Sorun Milletler Cemiyeti’nde 19 Eylül 1924 günü görüşülmeye başlanmıştı. Bu konuda Türkiye’nin bölgede bir halk oylaması yapılması yolundaki talebi bölge halkının cahil oluşu ve kolay kandırılabilir olması nedeniyle İngiltere tarafından kabul edilmemişti. İngiltere o zaman cemiyetin en nüfuslu üyelerinden biri idi. Milletler Cemiyeti sorunu araştırıp bir rapor meydana getirmeleri amacıyla tarafsız devletlerden üçlü bir komisyon oluşmasını istemişti. Komisyon çalışmaları sonunda bir rapor hazırlayarak bunu cemiyete sunmuştu. Milletler Cemiyeti önce yapılacak oylamanın içeriği hakkında Uluslararası Adalet Divanı’nın kararını sormuştu. Daha sonra Brüksel Hattı oybirliğiyle sınır olarak kabul edilmişti.
Nihayetinde sorun cemiyetin bölgenin geleceğini İngiltere lehine veren kararıyla, Türkiye bu kararı kabul etmemesine rağmen Süleymaniye, Musul, Kerkük ve Erbil’in içinde olduğu Musul eyaleti İngiltere mandasındaki Irak’a verilmişti. Musul halkının da ırak vatandaşı sayılması kabul edilmişti. Böylece, Osmanlı İmparatorluğu toprakları içinde yaklaşık 400 yıl kalan ve İngiltere’nin bölgedeki petrol kaynaklarını elde etme ve kendi sömürge yollarını güvence altına alma çabalarıyla bu bölge elden çıkmıştı.

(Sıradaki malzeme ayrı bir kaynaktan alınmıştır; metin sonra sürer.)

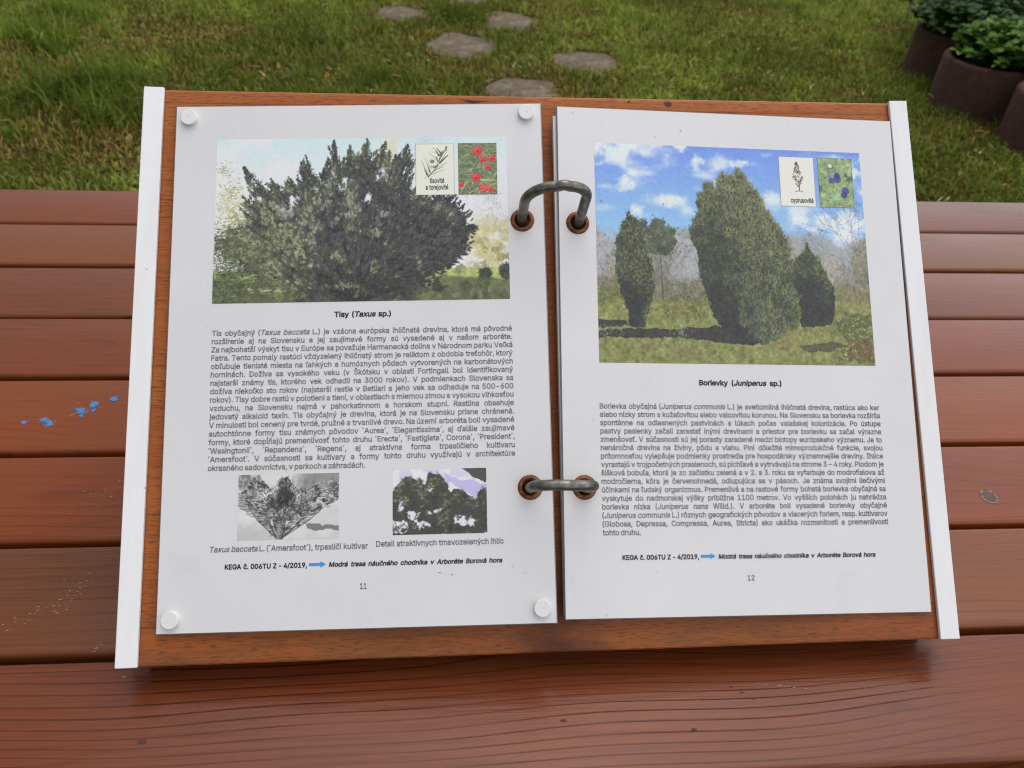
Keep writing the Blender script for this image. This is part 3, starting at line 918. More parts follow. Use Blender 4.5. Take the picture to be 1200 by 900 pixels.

1925 yılında yeni kurulan Türkiye’ye Irak sınırı zorla dayatılmış olmaktaydı. Türkiye baş gösteren Şeyh Sait Ayaklanması nedeniyle Milletler Cemiyeti’nin kararını kabul etmeye mecbur olup Dışişleri Bakanı Tevfik Rüştü Aras’ın deyimiyle İngilizlerle ile iyi geçinmek için İngiltere ve Irak ile görüşmeler yapmıştı. Görüşmelerin sonunda 5 Haziran 1926’da Sınır ve İyi Komşuluk Antlaşması adıyla imzalanan Ankara Antlaşması ile bu sorun nihai çözüme kavuşturulmuştu.
Antlaşma ile Türkiye Irak’ın petrol gelirlerinden %10’unun gelirini 25 yıl süre ile almayı İngiltere’ye kabul ettirmişti. Antlaşmaya eklenen bir ek madde ile Türkiye % 10’luk gelirini isterse 12 ay içinde para karşılığı devredebilecekti. Ancak antlaşmadan 4 yıl sonra Türkiye, 500.000 sterlin karşılığında bu haklarından feragat etmişti.